The connoisseurs commence the cupping demonstration, pouring generous amounts of the decadent drink in every cup. They speak eloquently about the flavour of every roast, describing each respective sip as “floral, but oaky,” and “earthy, yet airy.” I taste a spoonful, contemplatively nod my head, and agree, despite not knowing which word corresponds to which flavor or how to even distinguish one flavor from another—all I could detect was bitter, good, or great. I look around and notice others doing the same: nod and agree. Then, to my relief, a lady across the bar queries, “What does ‘floral’ mean? How is ‘earthy’ supposed to taste?” Several faces in the group relax, and it becomes clear that I’m not alone in my inexperience. A Q Grader expounds on the definition of these flavors, but only uses even more obscure words in each explanation, descriptions I would never think to associate with the taste of coffee, like “airy,” and “dark.” Without prior experience in distinguishing the simple profiles of coffee flavors, I must admit my confusion and exclusion. Nevertheless, I continue to savor each sip of coffee: smelling it, swirling it in my mouth so as to experience every ounce of flavor, and finally swallowing it.

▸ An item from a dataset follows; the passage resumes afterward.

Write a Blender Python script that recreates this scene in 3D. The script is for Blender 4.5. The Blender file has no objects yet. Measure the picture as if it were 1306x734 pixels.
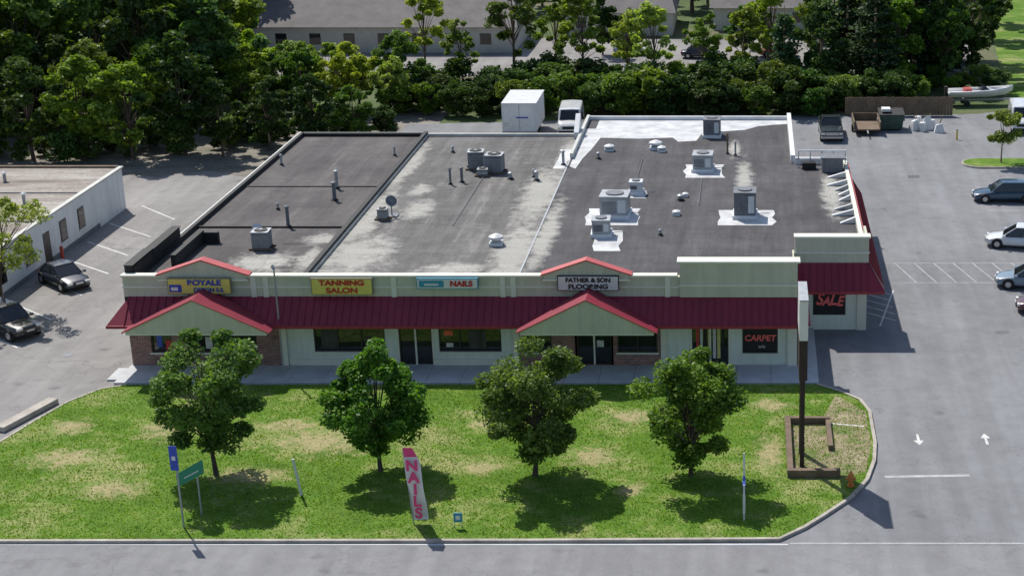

While I do this, however, I hear an obtrusive noise, as irksome as one from a garbage disposal. It turns out the unusual sound is a ritzy sipping technique used by those around me to bask in the flavors each brew proffers. The professionals inhale the drink in a quick jolt between their teeth, then do something abominable: in posh fashion, they spit out the coffee as if they are indifferent to consuming the magnificent drink before them. Why would anyone ever spit out this delectable beverage? I, on the other hand, relish each drop, enjoying the buzz of caffeine that the coffee provides.
Proceeding to steward us in our journey, the experts reveal that each successive coffee cup we try is directly imported from a specific, exotic part of the world, including, but not limited to, Honduras, Colombia, Zimbabwe, and Rwanda. These beans were grown and harvested in high altitudes atop mountains, in localized subtropical regions, and in equatorial areas that experience continuous flowering and harvesting periods.

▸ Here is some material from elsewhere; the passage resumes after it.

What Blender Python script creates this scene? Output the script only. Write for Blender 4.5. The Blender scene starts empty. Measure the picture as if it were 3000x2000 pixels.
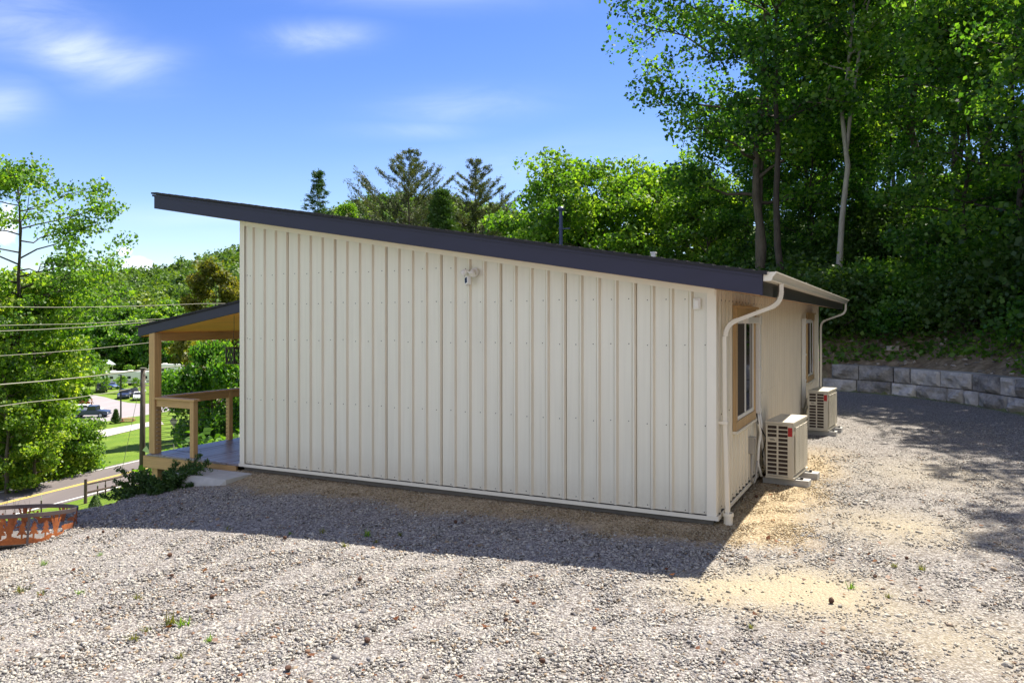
import bpy, bmesh, math, random
import numpy as np
from mathutils import Vector, Matrix

S = bpy.context.scene
COL = S.collection
R_ = math.radians

# ------------------------------------------------------------------ camera, world, sun, exposure
CAMZ, FPX, HORY = 2.268, 2270.0, 937.0          # camera height over the sill line, focal length and horizon in photo pixels
cam = bpy.data.cameras.new('camera'); camo = bpy.data.objects.new('camera', cam); COL.objects.link(camo)
cam.sensor_width = 36.0; cam.lens = 36.0 * FPX / 3000.0
cam.shift_y = -(1000.0 - HORY) / 3000.0
cam.clip_start = 0.1; cam.clip_end = 5000
camo.location = (0, 0, CAMZ); camo.rotation_euler = (R_(90), 0, 0)
S.camera = camo

SUN = Vector((1.08, 1.10, 2.87)).normalized()
sl = bpy.data.lights.new('sun', 'SUN'); so = bpy.data.objects.new('sun', sl); COL.objects.link(so)
sl.energy = 5.0; sl.angle = R_(0.53); sl.color = (1.0, 0.93, 0.82)
so.rotation_euler = SUN.to_track_quat('Z', 'Y').to_euler(); so.location = SUN * 60

W = bpy.data.worlds.new('World'); S.world = W; W.use_nodes = True
S.view_settings.view_transform = 'Standard'; S.view_settings.look = 'None'
S.view_settings.exposure = 1.2; S.view_settings.gamma = 1.0
cy = S.cycles
cy.max_bounces = 7; cy.diffuse_bounces = 4; cy.glossy_bounces = 3; cy.transmission_bounces = 5; cy.transparent_max_bounces = 6
cy.caustics_reflective = False; cy.caustics_refractive = False
cy.use_adaptive_sampling = True; cy.adaptive_threshold = 0.015
cy.use_denoising = True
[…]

Needless to say, having access to this broad variety of coffee beans in one tasting seems nothing short of extravagant and inaccessible to the masses. Very few people can even detect the difference between a good and bad cup of coffee, let alone the minute variations between such diverse flavor profiles. For a college student that cringes when spending more than ten dollars, a typical coffee cupping would have broken the bank. Even for hardworking earners, this event seems excessive. The normal cost of cupping can even dissuade customers that cherish coffee. Unfortunately, this opportunity for education is available only to a very limited number of people.
But it was all for free. Sightglass hosts free coffee cuppings every Friday, when people of all kinds can come together and enjoy. When I first discovered this, I was shocked. How could such a lavish event cost me nothing? The attendees of the cupping were normal people. We went around saying why we were taking part: friends stopping in after work, a mom-daughter pairing on a Friday afternoon date, a couple deciding on a brew for their wedding. An event where average people with a love of coffee that simply desires an educational and enjoyable experience: that is where I belong. Plus, the sheer amount of coffee I drank today, even without considering the difference in quality, was larger than two Starbucks drinks, and yet it cost nothing.
Sightglass started from humble beginnings—just two brothers with a distinct love of quality-sourced cups of joe. Justin and Jered Morrison, stationed in a ramshackle service cart with only a few coffee pots and an espresso machine, operating from a rundown warehouse. As the two of them served the local SoMa community, more and more people came to this shaky cart, and some even became regulars. Customers were attracted to the quality of the coffee and the exotic sourcing of the beans,making the cart a local staple. Just two years after serving countless espresso drinks, Sightglass opened its first location—in that same rundown warehouse—which holds their headquarters and roastery, as well as the community gathering place where I was able to attend a coffee cupping.
To this day, the goal of pristinely crafted coffee has not been lost. More recently, Sightglass has had the ability to source from countries around the globe. However, they don’t source from foreign countries simply for aesthetic; Sightglass values the different flavors that Rwanda, Zimbabwe, and Colombia bring to people’s palettes. Education remains important to Sightglass, even as they have expanded to several locations. At the original roastery, coffee cuppings teach about the different aspects of globally-sourced coffee, but what is truly special about the Sightglass service is that it is no expense to customers. Typically, coffee cuppings are expensive ventures; I remember attending a Starbucks coffee cupping at their original roastery and spending exorbitant amounts of money. If every cupping was like that one, very few people would be fortunate enough to attend.
Sightglass is different. They value quality just as much as they value inclusivity, as exemplified by the free cuppings every Friday. Humble beginnings often lead to big, corporate businesses, but Sightglass is no example of this. The two brothers still sell excellent coffee and practice mindful procedures with their employees and carefully crafted espresso. Even as the coffee world melts further into corporate routine, Sightglass remains a sanctuary for people who love a superior cup of joe.